> [Task goal]
Track down every line below that holds "leaves" and copy it.

* BEGIN *

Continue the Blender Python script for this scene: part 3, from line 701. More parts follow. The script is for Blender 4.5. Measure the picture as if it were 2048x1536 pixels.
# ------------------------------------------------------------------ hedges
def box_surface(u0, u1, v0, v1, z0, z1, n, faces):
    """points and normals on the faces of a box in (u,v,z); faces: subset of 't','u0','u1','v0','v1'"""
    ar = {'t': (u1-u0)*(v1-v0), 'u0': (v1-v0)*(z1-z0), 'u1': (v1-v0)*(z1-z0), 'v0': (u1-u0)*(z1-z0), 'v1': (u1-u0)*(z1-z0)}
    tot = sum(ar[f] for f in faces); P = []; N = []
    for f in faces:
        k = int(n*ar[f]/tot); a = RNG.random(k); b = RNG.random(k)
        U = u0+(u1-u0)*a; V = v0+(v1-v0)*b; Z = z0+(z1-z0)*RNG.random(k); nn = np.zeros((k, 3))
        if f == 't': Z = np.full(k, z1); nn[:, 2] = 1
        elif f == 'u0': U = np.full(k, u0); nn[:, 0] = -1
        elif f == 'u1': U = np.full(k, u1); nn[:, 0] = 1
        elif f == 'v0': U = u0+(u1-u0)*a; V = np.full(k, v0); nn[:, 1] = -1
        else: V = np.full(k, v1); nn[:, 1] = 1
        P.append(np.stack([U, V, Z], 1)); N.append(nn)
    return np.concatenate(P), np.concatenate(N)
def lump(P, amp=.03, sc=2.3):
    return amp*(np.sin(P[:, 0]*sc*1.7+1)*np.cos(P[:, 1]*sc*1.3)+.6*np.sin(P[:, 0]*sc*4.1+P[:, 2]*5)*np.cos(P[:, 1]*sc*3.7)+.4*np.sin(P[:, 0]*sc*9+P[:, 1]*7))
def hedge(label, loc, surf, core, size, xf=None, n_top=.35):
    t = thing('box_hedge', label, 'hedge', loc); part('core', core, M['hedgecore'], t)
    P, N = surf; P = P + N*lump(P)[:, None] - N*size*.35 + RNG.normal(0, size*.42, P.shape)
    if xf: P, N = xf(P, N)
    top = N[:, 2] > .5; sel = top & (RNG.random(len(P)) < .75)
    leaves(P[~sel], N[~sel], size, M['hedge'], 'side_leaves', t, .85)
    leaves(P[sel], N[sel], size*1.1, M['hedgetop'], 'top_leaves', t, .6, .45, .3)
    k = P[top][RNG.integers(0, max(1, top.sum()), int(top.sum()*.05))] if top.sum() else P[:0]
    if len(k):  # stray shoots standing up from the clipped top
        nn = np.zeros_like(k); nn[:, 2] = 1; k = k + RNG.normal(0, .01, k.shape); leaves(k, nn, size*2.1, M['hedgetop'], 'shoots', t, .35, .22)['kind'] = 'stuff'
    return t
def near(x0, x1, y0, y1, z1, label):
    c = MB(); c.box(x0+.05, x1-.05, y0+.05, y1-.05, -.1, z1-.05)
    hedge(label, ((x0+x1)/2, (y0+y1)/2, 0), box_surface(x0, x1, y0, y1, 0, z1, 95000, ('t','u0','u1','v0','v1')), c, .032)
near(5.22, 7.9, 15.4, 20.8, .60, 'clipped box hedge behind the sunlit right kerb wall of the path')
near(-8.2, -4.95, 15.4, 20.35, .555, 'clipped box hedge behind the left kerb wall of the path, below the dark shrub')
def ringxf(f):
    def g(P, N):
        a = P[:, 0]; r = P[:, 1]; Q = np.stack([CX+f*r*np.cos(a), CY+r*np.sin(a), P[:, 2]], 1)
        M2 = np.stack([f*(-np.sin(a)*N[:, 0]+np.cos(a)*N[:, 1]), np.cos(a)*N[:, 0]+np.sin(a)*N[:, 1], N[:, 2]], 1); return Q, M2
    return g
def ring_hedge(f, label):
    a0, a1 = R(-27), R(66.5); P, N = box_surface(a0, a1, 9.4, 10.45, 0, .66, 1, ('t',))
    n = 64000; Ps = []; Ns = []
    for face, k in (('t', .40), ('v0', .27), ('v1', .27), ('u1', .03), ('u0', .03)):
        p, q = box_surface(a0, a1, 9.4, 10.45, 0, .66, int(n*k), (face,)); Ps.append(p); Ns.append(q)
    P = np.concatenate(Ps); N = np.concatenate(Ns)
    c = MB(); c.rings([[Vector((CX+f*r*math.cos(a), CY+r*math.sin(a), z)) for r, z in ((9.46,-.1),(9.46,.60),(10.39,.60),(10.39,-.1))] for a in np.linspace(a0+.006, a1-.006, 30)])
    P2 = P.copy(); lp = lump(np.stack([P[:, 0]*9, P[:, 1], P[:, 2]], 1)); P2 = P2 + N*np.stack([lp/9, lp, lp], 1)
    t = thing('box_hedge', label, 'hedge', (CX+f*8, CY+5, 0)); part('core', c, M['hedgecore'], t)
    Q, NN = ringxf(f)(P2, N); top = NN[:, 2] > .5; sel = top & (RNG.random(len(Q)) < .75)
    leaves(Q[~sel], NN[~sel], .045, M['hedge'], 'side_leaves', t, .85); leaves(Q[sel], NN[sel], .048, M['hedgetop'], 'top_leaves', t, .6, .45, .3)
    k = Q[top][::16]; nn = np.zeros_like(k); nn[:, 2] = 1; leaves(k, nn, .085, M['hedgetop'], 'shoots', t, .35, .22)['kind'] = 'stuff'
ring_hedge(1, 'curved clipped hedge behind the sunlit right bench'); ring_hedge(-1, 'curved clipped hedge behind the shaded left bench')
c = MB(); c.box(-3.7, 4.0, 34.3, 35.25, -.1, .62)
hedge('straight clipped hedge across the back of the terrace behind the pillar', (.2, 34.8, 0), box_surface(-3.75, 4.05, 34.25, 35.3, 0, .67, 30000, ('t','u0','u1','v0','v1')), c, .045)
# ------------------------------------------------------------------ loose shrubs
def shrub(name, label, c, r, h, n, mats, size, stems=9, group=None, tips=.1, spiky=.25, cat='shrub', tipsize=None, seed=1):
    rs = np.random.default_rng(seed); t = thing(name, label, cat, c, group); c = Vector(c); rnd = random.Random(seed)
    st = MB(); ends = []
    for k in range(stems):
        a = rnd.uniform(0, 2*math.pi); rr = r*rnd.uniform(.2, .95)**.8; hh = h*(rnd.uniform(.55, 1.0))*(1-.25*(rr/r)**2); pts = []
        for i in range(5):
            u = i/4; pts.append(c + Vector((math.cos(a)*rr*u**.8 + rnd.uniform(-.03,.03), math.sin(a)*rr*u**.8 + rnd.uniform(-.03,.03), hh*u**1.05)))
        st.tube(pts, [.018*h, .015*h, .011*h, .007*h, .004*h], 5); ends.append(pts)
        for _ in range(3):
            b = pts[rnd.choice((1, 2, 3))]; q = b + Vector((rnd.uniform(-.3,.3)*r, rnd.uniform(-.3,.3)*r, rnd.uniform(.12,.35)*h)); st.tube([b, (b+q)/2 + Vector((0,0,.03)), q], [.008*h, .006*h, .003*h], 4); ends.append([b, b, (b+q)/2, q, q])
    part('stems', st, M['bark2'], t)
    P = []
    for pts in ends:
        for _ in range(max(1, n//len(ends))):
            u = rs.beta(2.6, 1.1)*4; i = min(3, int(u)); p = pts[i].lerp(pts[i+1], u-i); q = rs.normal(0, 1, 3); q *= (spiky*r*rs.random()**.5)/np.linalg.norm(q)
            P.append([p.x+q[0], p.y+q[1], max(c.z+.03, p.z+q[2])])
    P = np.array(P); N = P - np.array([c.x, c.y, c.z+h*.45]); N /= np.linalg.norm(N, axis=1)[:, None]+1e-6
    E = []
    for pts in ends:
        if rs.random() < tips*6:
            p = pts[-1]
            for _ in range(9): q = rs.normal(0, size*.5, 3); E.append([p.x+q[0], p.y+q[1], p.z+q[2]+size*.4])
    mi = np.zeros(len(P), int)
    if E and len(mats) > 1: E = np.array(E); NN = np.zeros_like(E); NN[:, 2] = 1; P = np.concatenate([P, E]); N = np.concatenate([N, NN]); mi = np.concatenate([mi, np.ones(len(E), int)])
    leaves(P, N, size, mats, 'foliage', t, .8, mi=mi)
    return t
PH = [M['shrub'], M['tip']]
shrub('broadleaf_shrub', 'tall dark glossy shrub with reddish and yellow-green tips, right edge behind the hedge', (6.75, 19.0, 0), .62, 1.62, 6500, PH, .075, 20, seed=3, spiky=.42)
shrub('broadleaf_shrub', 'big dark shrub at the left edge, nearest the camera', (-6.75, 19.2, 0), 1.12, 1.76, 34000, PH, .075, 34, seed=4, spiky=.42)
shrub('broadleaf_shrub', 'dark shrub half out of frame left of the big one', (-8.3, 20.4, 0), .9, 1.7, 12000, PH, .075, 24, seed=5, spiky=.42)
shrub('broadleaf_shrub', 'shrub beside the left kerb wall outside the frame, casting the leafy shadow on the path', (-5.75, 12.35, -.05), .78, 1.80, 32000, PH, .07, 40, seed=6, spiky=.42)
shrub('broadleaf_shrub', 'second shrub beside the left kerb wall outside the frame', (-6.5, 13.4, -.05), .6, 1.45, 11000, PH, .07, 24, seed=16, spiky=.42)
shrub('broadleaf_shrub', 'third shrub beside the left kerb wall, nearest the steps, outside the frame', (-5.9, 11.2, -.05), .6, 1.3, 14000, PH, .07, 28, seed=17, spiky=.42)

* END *

> [Response for this exercise]
    leaves(P[~sel], N[~sel], size, M['hedge'], 'side_leaves', t, .85)
    leaves(P[sel], N[sel], size*1.1, M['hedgetop'], 'top_leaves', t, .6, .45, .3)
        nn = np.zeros_like(k); nn[:, 2] = 1; k = k + RNG.normal(0, .01, k.shape); leaves(k, nn, size*2.1, M['hedgetop'], 'shoots', t, .35, .22)['kind'] = 'stuff'
    leaves(Q[~sel], NN[~sel], .045, M['hedge'], 'side_leaves', t, .85); leaves(Q[sel], NN[sel], .048, M['hedgetop'], 'top_leaves', t, .6, .45, .3)
    k = Q[top][::16]; nn = np.zeros_like(k); nn[:, 2] = 1; leaves(k, nn, .085, M['hedgetop'], 'shoots', t, .35, .22)['kind'] = 'stuff'
    leaves(P, N, size, mats, 'foliage', t, .8, mi=mi)